Radio GaGa

I appear to have missed a few days. I’m trying not to slip off the blogging wagon again.So this is a rant, sorry in advance, skip it if you want to.

I have about a 40 minute drive each way to get to work. I have a car with a cassette player that chews up cassettes. And other than that I have a slightly crappy radio. Which would be fine except that commercial radio is the worst thing in the world and it’s guaranteed to destroy your soul and make your brains melt out of your ears.

Like this –

Let me explain further.

There is no need for so many repeated adverts. Once or twice in a 40 minute journey should be fine. I will get the message. I have literally no idea what JCT600 is, but I know it was shouted at me from the radio innumerate times today. It makes me hate your product/service/business and makes me never want to patronise you EVER.

Incidentally. I am not against the armed forces per se, but I have one massive issue with them, and that is the reserves. We are not under attack, we do not need a standing army, and I don’t want my taxes to pay for them. I was approached once to join the RAF reserves and basically advertised to with stories of drunken hilarity and guns, all paid for. Which frankly, makes me sick. And now I’m having it blasted at me over the radio as well. I’ll tell you what, rather than joining the Navy reserve to “learn extra skills and gain new experiences” how about you do that by taking some time out and WORKING FOR A GOOD CAUSE.

Aside from the adverts, commercial radio has the most vapid hosts in the history of the world. I couldn’t care less whether or not you, male radio presenter, like One Direction more than your girlfriend. That is for you and her to work out. I should not have to be involved.

And aside from the adverts and the vapid hosts, comes the worst bit of commercial car radio. The music. It is repetitive, badly mixed with the rest of the program, and built up far too much. If you say a song is coming on NEXT, please put it on NEXT, not in 10 minutes after 4 other apparently inferior songs and a host of mindless drivel parading itself as adverts. The same applies if you say a song is COMING UP or AFTER THIS. Don’t lie to me. Don’t lie to your listeners, why would that ever be productive?

These are the stations my radio receives here in West Yorkshire, and this is what I think of them:

BBC Radio 1 – will hardly ever tune in, I’ve never heard any of the music and the host is being pretentious and hipsterish about it anyway.

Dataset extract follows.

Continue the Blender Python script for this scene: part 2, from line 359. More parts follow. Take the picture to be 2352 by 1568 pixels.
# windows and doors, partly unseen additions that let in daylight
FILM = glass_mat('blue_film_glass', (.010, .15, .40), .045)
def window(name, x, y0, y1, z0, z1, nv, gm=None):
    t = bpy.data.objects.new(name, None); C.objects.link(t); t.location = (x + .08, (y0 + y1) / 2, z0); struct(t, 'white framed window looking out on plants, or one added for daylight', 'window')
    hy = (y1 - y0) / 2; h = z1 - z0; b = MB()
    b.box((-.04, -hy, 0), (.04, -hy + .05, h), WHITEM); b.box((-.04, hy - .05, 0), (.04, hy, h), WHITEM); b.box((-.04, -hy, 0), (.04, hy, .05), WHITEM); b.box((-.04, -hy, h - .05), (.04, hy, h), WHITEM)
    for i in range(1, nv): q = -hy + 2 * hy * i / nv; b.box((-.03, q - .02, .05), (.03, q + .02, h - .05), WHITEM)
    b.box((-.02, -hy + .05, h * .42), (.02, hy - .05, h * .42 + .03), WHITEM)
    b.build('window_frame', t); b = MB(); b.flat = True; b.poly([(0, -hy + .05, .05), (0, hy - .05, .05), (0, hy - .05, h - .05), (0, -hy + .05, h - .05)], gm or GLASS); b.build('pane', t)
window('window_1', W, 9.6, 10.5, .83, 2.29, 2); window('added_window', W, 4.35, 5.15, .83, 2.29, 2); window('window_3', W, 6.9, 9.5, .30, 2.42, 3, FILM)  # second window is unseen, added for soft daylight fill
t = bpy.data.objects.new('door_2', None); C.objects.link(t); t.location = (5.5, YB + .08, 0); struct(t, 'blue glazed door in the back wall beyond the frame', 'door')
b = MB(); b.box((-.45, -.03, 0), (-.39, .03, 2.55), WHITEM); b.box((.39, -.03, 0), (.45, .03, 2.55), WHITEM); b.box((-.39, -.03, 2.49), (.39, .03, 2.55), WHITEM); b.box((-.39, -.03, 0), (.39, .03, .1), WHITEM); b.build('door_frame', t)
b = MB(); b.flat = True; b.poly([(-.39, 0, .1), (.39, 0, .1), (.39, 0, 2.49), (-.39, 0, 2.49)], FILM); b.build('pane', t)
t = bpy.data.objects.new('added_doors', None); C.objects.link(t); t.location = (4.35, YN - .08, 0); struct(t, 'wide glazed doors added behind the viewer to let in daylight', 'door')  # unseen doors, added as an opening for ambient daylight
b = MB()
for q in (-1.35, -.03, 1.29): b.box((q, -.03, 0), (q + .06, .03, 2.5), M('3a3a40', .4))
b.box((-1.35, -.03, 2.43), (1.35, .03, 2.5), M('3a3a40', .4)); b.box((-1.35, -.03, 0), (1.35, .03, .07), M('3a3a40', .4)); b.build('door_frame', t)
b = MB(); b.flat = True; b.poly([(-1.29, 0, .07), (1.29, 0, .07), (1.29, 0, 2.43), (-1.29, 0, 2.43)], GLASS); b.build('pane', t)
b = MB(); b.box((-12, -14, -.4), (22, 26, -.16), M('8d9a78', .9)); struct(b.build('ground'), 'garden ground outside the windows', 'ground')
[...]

BBC Radio 2 – not in my car apparently.

BBC Radio 3 – as above. I don’t even honestly know whether Radio 3 exists.

Leeds Radio Aire – Trying too hard to appeal to a young audience, specifically through constant playing of Olly Murs (who is actually not bad, but please, ONCE per journey, thank you)

Capital FM – The radio station with the most acceptable taste in music and the worst taste in hosts.

Classic FM – I can receive Classic FM no matter where I am, which is slightly wonderful because I love classical music, but slightly awful because any time the host cuts in I instantly feel guilty for not having a clue who the composer of the piece is.

OK, rant over. Feeling much better now, thanks.